Asumsiku? Sejak kecil, kita terlatih dengan pesan dari para tetua, "Jangan cari masalah!"
Karena terbiasa dengan nasehat atau pesan orangtua yang terkadang bernada ancaman itu, malah terbawa hingga proses penemuan judul dan penulisan skripsi.
Gegara "gagap" mencari masalah, akhirnya penyelesaian studi menjadi masalah.
Saranku?Â
Berlatihlah menangkap masalah atau berlatih memerangkap fenomena. Jika masalah sudah ditemukan, maka dengan menggunakan satu atau dua kata tanya, judul akan mudah ditemukan.
Tinggal memilih metode, merumuskan batasan objek, ruang atau waktu penelitian. Maka skripsi akan bisa diselesaikan.
Kerapkali kutemukan usulan judul-judul skripsi yang fenomenal dan bombastis. Namun, keteteran jika ditanyakan landasan teori yang dipakai, atau alat ukur yang akan digunakan.
Aku belum tahu motifnya kenapa para pejuang skripsi memiliki kecenderungan menulis judul dengan kalimat bombastis yang menarik minat mata. Namun, telat berpikir jika menyigi data dan mencari fakta penguat, bisa saja berujung derita.
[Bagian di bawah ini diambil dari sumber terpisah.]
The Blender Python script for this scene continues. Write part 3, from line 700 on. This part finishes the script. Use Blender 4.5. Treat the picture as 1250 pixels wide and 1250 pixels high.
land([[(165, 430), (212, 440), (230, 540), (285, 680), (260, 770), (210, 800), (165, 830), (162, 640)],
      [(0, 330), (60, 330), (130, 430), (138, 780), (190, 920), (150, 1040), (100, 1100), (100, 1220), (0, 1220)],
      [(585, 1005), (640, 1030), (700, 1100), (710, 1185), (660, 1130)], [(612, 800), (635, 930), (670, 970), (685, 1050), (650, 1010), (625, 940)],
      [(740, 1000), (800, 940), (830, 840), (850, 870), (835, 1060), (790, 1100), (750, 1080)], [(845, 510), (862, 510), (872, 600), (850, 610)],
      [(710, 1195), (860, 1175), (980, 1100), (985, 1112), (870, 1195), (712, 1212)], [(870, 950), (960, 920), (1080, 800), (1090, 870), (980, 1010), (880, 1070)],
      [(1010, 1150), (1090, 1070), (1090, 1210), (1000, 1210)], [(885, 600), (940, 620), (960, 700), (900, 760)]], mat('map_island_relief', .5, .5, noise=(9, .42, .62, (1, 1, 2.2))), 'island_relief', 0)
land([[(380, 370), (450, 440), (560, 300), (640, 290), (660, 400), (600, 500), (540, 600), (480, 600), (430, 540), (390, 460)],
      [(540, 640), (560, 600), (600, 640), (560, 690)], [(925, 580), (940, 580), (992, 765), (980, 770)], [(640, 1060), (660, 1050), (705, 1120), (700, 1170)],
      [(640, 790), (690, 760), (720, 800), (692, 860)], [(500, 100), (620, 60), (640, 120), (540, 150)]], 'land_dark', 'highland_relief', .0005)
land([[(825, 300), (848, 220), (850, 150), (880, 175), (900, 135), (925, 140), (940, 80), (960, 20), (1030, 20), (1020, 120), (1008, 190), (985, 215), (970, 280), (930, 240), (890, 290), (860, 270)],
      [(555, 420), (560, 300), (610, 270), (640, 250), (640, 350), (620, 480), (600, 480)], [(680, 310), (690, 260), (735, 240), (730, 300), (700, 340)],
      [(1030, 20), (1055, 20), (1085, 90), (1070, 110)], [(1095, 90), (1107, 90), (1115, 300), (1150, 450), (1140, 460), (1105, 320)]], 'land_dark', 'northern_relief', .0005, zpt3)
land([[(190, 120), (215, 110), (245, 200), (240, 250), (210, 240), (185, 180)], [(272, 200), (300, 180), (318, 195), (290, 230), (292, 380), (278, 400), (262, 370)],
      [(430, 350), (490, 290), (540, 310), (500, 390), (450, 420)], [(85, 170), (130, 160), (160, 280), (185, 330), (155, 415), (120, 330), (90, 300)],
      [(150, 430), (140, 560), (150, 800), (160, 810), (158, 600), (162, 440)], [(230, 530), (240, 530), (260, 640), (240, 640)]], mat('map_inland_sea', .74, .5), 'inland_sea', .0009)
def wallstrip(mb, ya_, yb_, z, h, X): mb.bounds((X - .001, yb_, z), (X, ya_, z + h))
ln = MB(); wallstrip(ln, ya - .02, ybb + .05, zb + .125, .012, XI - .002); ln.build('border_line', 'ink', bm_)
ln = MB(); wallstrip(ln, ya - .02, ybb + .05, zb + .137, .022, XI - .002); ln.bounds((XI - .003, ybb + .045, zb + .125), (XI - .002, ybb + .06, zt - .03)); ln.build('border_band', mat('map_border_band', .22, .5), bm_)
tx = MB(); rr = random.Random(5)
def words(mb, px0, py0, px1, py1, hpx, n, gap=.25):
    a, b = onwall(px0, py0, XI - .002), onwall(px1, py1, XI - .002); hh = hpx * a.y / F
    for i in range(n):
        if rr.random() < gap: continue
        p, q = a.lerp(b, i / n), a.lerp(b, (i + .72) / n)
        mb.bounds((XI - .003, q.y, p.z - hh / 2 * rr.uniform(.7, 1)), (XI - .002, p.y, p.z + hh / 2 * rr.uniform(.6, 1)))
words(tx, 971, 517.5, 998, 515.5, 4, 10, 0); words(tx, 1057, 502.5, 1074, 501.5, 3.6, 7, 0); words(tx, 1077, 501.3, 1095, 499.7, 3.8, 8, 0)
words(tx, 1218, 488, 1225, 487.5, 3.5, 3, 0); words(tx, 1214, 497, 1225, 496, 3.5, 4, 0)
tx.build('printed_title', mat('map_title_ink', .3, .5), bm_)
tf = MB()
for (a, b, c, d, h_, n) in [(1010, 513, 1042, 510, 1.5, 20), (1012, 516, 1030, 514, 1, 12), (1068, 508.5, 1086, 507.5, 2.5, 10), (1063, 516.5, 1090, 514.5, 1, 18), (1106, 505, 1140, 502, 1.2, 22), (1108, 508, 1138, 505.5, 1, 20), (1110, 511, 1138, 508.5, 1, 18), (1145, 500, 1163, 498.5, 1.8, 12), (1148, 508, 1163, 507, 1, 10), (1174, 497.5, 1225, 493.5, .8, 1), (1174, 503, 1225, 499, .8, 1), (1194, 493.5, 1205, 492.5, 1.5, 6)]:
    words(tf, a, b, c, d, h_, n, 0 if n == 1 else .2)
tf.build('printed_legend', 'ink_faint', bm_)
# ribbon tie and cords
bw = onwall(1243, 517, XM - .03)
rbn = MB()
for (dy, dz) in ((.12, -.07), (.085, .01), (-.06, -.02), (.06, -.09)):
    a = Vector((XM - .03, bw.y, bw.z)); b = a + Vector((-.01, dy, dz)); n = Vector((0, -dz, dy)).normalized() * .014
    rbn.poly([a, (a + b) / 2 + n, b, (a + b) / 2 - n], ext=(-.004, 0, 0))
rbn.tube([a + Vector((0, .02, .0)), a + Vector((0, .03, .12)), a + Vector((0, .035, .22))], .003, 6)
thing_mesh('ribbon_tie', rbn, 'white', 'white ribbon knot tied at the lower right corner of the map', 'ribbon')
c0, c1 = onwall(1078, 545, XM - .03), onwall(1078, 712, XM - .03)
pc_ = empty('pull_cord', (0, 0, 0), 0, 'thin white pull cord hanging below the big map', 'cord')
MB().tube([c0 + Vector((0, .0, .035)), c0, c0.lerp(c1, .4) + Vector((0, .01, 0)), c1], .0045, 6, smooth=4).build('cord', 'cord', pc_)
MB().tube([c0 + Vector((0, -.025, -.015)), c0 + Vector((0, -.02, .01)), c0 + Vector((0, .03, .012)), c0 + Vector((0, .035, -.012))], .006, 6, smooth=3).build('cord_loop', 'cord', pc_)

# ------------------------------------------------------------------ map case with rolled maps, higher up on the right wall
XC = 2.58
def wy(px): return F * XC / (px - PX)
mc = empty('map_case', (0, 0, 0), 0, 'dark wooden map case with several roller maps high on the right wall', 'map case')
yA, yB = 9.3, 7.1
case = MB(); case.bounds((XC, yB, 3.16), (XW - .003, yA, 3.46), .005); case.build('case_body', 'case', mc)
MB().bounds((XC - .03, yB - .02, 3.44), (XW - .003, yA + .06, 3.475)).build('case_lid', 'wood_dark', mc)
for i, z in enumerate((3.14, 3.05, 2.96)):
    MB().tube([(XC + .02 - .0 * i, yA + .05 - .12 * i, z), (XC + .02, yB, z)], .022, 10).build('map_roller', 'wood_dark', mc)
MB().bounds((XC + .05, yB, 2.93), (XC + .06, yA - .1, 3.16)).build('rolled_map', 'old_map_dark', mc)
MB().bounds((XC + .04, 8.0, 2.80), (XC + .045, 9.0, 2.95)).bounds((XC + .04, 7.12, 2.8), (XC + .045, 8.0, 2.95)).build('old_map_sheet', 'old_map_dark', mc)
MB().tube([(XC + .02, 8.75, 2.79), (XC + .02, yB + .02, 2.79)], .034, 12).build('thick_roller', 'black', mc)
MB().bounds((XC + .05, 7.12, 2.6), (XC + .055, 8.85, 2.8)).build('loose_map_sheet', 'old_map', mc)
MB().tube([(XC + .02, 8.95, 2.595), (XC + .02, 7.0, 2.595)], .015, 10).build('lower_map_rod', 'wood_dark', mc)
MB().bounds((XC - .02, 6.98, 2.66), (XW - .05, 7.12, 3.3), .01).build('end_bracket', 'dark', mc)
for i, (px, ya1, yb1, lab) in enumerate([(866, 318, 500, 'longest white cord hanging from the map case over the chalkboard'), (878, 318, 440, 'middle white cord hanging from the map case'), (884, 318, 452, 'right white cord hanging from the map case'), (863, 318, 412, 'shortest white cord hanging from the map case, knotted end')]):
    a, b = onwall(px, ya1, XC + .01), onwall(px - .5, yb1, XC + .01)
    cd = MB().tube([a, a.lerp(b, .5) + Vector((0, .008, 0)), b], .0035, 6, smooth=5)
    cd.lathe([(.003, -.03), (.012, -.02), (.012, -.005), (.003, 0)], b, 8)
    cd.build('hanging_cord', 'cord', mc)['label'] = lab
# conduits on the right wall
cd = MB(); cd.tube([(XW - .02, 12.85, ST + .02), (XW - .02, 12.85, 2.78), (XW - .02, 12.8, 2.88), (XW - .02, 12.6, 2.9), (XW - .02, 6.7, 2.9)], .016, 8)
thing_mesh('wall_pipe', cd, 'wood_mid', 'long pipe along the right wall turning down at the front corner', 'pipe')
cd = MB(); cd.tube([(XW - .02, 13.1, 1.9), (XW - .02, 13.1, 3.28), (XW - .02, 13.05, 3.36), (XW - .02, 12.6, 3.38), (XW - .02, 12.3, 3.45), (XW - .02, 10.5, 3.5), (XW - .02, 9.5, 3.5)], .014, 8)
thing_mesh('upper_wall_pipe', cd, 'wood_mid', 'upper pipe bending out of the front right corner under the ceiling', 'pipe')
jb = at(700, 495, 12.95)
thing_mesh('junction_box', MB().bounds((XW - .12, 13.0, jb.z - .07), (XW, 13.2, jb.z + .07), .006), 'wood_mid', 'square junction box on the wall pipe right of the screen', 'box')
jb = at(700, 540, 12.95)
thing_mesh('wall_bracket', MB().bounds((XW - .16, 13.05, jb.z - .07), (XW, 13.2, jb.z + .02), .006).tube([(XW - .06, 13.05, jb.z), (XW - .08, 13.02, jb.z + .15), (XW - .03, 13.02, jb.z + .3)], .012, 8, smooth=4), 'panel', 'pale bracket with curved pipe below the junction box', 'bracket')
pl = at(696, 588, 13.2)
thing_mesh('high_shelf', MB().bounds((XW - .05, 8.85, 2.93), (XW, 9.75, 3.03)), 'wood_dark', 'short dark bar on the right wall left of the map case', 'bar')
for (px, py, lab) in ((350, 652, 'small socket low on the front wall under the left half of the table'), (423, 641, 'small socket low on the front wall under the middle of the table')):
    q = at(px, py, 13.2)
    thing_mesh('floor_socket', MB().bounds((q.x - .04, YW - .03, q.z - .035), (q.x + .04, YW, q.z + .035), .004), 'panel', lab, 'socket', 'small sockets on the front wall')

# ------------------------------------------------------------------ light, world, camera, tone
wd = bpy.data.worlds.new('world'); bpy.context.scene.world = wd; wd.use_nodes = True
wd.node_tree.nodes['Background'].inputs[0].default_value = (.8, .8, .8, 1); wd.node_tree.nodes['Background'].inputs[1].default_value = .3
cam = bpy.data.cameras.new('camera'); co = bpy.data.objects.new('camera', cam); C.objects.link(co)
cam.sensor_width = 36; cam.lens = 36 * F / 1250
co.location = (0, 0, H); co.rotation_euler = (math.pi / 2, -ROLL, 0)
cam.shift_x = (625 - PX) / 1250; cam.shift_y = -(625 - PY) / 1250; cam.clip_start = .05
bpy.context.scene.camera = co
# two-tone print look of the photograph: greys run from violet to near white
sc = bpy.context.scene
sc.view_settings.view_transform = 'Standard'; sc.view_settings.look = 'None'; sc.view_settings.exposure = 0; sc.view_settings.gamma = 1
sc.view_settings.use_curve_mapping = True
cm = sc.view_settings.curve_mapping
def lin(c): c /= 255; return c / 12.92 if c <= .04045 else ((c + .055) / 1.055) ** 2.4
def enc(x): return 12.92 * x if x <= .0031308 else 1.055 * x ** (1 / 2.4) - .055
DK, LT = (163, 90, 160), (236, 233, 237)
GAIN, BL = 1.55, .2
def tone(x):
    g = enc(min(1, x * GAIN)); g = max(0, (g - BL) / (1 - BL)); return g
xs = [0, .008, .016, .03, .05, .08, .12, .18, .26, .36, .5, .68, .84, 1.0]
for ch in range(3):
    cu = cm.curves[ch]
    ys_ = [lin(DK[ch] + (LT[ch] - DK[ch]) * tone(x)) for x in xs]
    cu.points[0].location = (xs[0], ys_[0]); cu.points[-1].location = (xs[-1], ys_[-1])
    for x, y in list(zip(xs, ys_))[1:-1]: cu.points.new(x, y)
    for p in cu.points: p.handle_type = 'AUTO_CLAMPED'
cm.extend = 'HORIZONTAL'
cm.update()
Secara kelirumologi, aku menduga, hal itu juga dipengaruhi budaya literasi saat ini yang memang menyukai judul-judul yang fenomenal dan komersil, semisal di portal berita online atau media sosial.
Risiko lainnya? Gegara ditanamkan di kepala, jika judul itu adalah isi tulisan. Maka jadi terlatih memutuskan dan menyimpulkan sebuah tulisan dari membaca judul. Dan, menjadi sempurna ketika bertemu para ahli yang berbagi tanpa membaca isi. Sing penting, share!